### Material

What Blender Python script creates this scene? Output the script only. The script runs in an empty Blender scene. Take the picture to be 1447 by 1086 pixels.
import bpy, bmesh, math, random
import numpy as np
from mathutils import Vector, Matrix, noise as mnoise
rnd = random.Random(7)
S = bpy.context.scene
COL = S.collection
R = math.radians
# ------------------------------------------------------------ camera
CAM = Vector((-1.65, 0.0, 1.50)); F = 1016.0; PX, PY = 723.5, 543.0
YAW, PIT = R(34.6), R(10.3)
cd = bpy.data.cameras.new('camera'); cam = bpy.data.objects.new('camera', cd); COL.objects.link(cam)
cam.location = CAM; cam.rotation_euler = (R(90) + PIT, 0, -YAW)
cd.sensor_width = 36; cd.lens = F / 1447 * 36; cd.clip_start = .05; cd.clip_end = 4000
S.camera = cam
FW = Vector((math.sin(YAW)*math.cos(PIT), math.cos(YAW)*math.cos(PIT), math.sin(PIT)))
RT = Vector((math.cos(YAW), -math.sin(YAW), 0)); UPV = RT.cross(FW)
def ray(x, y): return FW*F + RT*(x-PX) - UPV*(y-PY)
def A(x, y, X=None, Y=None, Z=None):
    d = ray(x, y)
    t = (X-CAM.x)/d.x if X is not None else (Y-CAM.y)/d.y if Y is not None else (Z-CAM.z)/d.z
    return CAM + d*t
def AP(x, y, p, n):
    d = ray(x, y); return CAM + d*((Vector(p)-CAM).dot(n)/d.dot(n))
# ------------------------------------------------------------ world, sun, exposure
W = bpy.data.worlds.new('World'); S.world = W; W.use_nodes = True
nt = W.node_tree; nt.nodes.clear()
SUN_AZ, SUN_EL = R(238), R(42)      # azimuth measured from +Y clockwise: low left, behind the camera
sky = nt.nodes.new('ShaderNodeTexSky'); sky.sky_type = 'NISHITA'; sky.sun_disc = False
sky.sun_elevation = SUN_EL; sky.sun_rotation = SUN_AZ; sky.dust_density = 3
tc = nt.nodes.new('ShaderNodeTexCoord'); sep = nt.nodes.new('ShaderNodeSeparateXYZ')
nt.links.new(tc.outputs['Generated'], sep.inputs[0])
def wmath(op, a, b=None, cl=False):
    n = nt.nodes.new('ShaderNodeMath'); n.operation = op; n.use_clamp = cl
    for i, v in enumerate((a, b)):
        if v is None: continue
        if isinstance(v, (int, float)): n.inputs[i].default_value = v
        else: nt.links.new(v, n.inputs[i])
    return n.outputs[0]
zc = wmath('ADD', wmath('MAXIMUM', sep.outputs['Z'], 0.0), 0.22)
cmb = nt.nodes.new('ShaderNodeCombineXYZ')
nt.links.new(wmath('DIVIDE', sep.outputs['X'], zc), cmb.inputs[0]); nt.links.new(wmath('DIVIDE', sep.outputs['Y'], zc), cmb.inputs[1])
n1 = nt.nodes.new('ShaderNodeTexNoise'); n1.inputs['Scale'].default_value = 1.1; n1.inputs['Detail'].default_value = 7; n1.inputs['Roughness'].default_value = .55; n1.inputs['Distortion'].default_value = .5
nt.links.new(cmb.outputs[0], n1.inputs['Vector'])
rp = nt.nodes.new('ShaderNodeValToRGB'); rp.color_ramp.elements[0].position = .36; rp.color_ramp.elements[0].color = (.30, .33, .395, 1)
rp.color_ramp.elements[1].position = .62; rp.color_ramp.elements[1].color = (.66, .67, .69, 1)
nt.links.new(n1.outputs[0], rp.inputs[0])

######

**What you should do**
Write out the data again, exactly and in full.

**The completed task**
What Blender Python script creates this scene? Output the script only. The script runs in an empty Blender scene. Take the picture to be 1447 by 1086 pixels.
import bpy, bmesh, math, random
import numpy as np
from mathutils import Vector, Matrix, noise as mnoise
rnd = random.Random(7)
S = bpy.context.scene
COL = S.collection
R = math.radians
# ------------------------------------------------------------ camera
CAM = Vector((-1.65, 0.0, 1.50)); F = 1016.0; PX, PY = 723.5, 543.0
YAW, PIT = R(34.6), R(10.3)
cd = bpy.data.cameras.new('camera'); cam = bpy.data.objects.new('camera', cd); COL.objects.link(cam)
cam.location = CAM; cam.rotation_euler = (R(90) + PIT, 0, -YAW)
cd.sensor_width = 36; cd.lens = F / 1447 * 36; cd.clip_start = .05; cd.clip_end = 4000
S.camera = cam
FW = Vector((math.sin(YAW)*math.cos(PIT), math.cos(YAW)*math.cos(PIT), math.sin(PIT)))
RT = Vector((math.cos(YAW), -math.sin(YAW), 0)); UPV = RT.cross(FW)
def ray(x, y): return FW*F + RT*(x-PX) - UPV*(y-PY)
def A(x, y, X=None, Y=None, Z=None):
    d = ray(x, y)
    t = (X-CAM.x)/d.x if X is not None else (Y-CAM.y)/d.y if Y is not None else (Z-CAM.z)/d.z
    return CAM + d*t
def AP(x, y, p, n):
    d = ray(x, y); return CAM + d*((Vector(p)-CAM).dot(n)/d.dot(n))
# ------------------------------------------------------------ world, sun, exposure
W = bpy.data.worlds.new('World'); S.world = W; W.use_nodes = True
nt = W.node_tree; nt.nodes.clear()
SUN_AZ, SUN_EL = R(238), R(42)      # azimuth measured from +Y clockwise: low left, behind the camera
sky = nt.nodes.new('ShaderNodeTexSky'); sky.sky_type = 'NISHITA'; sky.sun_disc = False
sky.sun_elevation = SUN_EL; sky.sun_rotation = SUN_AZ; sky.dust_density = 3
tc = nt.nodes.new('ShaderNodeTexCoord'); sep = nt.nodes.new('ShaderNodeSeparateXYZ')
nt.links.new(tc.outputs['Generated'], sep.inputs[0])
def wmath(op, a, b=None, cl=False):
    n = nt.nodes.new('ShaderNodeMath'); n.operation = op; n.use_clamp = cl
    for i, v in enumerate((a, b)):
        if v is None: continue
        if isinstance(v, (int, float)): n.inputs[i].default_value = v
        else: nt.links.new(v, n.inputs[i])
    return n.outputs[0]
zc = wmath('ADD', wmath('MAXIMUM', sep.outputs['Z'], 0.0), 0.22)
cmb = nt.nodes.new('ShaderNodeCombineXYZ')
nt.links.new(wmath('DIVIDE', sep.outputs['X'], zc), cmb.inputs[0]); nt.links.new(wmath('DIVIDE', sep.outputs['Y'], zc), cmb.inputs[1])
n1 = nt.nodes.new('ShaderNodeTexNoise'); n1.inputs['Scale'].default_value = 1.1; n1.inputs['Detail'].default_value = 7; n1.inputs['Roughness'].default_value = .55; n1.inputs['Distortion'].default_value = .5
nt.links.new(cmb.outputs[0], n1.inputs['Vector'])
rp = nt.nodes.new('ShaderNodeValToRGB'); rp.color_ramp.elements[0].position = .36; rp.color_ramp.elements[0].color = (.30, .33, .395, 1)
rp.color_ramp.elements[1].position = .62; rp.color_ramp.elements[1].color = (.66, .67, .69, 1)
nt.links.new(n1.outputs[0], rp.inputs[0])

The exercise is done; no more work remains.